13.The glory of Lebanon. Isaiah again employs the metaphor which he formerly used, when he compared the Church of God to a building or a city. He enumerates those things which were necessary for building, such as “the fir-tree, the pine, and the box-tree,” which grew in Lebanon, a forest abounding, as we know, in excellent trees.

For the beauty of the place of my holiness. He means that all that is excellent and beautiful in Lebanon shall be carried into the Church. But it must be believed that these figures contain an emblematical reference to the spiritual worship of God; for the Lord adorns his Church with the title of a sanctuary, because he dwells in the midst of it.
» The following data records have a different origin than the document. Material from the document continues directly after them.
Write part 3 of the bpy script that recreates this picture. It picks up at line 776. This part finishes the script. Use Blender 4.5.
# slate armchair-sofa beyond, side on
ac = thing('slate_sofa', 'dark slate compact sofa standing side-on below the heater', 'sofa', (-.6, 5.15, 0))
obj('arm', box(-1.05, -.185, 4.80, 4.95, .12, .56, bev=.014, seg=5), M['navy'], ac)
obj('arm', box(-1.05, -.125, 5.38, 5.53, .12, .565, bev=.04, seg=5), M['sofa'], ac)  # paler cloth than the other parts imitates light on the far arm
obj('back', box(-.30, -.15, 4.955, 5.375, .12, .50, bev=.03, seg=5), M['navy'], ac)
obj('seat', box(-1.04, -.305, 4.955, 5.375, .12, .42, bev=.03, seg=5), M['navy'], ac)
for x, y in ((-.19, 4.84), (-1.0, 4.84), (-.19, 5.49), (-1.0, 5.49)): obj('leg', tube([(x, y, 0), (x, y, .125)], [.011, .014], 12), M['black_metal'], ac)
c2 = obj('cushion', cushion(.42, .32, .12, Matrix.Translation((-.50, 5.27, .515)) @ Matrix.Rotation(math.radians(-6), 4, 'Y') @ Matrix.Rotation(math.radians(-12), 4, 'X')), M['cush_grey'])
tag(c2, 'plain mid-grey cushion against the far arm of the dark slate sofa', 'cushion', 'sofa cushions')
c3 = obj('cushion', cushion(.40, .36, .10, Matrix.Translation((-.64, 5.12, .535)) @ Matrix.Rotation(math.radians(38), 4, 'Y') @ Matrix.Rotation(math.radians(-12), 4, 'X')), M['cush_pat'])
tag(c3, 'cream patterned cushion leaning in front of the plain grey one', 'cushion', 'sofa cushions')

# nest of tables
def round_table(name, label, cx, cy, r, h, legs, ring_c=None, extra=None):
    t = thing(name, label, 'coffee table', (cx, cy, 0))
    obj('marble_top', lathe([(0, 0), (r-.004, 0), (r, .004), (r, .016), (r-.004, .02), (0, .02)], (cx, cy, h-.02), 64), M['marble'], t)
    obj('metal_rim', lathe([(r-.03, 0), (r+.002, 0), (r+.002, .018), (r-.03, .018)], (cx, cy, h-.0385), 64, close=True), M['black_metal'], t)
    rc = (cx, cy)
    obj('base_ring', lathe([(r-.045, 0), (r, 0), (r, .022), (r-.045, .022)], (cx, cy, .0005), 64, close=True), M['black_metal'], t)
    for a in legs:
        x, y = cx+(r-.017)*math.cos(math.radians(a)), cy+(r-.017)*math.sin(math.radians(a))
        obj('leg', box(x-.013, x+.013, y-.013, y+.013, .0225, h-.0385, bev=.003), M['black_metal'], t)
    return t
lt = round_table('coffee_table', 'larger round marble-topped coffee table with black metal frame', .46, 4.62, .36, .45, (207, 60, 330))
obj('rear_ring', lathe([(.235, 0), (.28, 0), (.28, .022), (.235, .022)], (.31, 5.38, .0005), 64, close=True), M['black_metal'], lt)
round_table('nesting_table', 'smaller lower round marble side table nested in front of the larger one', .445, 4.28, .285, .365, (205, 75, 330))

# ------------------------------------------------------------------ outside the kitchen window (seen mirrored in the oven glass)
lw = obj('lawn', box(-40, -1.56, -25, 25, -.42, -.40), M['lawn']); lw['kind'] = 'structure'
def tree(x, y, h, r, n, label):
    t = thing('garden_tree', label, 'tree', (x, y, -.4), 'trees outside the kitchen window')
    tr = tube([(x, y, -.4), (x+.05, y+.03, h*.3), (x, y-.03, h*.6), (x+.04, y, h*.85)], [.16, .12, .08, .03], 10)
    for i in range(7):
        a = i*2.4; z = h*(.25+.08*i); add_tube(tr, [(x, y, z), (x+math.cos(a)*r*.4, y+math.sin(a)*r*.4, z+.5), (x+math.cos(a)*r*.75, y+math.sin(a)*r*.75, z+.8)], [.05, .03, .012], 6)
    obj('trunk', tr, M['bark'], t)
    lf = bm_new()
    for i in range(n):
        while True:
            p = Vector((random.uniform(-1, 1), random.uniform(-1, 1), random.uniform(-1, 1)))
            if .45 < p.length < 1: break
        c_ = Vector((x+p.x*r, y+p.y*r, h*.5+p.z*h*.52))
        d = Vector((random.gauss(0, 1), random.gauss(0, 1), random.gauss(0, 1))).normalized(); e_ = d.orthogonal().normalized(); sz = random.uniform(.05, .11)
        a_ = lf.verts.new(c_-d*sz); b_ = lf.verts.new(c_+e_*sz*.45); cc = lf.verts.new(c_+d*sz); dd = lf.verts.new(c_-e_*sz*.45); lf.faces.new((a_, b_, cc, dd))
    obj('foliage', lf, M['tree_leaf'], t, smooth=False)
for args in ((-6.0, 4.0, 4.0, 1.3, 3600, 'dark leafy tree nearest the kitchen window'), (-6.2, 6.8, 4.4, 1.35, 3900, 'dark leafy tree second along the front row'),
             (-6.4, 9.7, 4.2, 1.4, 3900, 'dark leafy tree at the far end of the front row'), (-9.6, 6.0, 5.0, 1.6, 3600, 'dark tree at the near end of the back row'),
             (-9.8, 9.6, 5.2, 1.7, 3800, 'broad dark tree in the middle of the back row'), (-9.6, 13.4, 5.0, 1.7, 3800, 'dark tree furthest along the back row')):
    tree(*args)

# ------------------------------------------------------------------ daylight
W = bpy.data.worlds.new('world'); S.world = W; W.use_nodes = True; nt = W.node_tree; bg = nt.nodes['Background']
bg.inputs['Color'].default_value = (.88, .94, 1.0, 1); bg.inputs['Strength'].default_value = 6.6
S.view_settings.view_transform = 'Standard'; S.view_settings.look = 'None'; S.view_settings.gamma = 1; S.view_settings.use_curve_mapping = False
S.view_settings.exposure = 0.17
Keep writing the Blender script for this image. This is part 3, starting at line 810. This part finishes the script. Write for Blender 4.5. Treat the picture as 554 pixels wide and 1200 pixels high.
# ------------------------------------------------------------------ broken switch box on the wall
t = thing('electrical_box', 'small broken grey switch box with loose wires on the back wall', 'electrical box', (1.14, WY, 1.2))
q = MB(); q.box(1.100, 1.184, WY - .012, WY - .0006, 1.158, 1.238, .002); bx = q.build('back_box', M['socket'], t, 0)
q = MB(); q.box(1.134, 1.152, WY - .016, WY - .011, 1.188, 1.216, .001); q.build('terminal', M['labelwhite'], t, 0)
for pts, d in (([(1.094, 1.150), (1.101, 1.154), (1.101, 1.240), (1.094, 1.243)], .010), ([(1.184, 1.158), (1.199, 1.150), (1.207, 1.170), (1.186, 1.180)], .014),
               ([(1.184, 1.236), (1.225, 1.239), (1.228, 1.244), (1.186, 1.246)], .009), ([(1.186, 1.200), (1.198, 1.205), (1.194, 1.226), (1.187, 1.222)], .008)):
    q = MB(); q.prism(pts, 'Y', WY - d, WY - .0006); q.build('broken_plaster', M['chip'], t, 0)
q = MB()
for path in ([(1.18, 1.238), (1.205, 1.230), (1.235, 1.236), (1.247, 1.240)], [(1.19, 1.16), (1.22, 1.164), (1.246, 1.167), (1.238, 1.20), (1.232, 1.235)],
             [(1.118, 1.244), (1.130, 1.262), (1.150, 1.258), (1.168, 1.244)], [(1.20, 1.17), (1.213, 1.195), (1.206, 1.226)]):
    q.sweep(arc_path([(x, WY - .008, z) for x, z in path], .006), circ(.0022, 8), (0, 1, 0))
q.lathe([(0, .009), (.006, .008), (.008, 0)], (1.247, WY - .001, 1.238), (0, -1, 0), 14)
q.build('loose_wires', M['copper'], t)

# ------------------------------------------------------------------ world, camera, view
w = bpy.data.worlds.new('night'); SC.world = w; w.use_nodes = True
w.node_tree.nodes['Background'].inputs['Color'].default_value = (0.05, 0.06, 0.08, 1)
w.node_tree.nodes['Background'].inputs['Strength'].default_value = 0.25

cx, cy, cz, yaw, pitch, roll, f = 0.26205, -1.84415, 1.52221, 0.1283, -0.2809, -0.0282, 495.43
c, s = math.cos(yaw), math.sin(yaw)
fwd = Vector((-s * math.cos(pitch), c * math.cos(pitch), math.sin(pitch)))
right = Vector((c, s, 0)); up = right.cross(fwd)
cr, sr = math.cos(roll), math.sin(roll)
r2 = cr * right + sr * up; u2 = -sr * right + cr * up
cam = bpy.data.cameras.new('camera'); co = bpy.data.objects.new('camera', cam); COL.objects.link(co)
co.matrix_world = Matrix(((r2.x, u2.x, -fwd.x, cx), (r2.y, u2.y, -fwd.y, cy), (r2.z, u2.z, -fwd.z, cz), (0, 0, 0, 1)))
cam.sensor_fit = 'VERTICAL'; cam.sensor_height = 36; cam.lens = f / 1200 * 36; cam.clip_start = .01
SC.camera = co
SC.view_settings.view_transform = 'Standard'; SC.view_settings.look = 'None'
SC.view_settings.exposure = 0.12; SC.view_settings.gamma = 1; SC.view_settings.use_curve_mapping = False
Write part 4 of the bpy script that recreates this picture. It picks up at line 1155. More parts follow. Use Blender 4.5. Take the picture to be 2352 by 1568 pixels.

Yet he always alludes to the temple, so as to accommodate himself to the time and to ordinary custom. Thus he holds out to us the pattern of the temple which stood at Jerusalem, that under the image of it we may contemplate the “spiritual temple,” (Ephesians 2:21) of which we are the “living stones” and the living substance. (1 Peter 2:5)

For I will glorify the place of my feet. By “the place of his feet,” he means that he dwells in the temple in such a manner that his majesty is not confined within it, (for he is not limited to so narrow a place;) and therefore his feet only, what may be called the smallest part, is there, that we may ascend to heaven, and not fix our whole attention on those outward signs by which we are instructed according to our capacity. Thus also in the Psalm,

“Worship the footstool of his feet, for it is holy.”
(
Psalms 99:5)

And again,

“We will worship in the place where his feet stood.”
(
Psalms 132:7)

Not that God’s essence is divided into parts above and below, (158) but because by such means he lifts up his servants, as it were, from the feet to the head.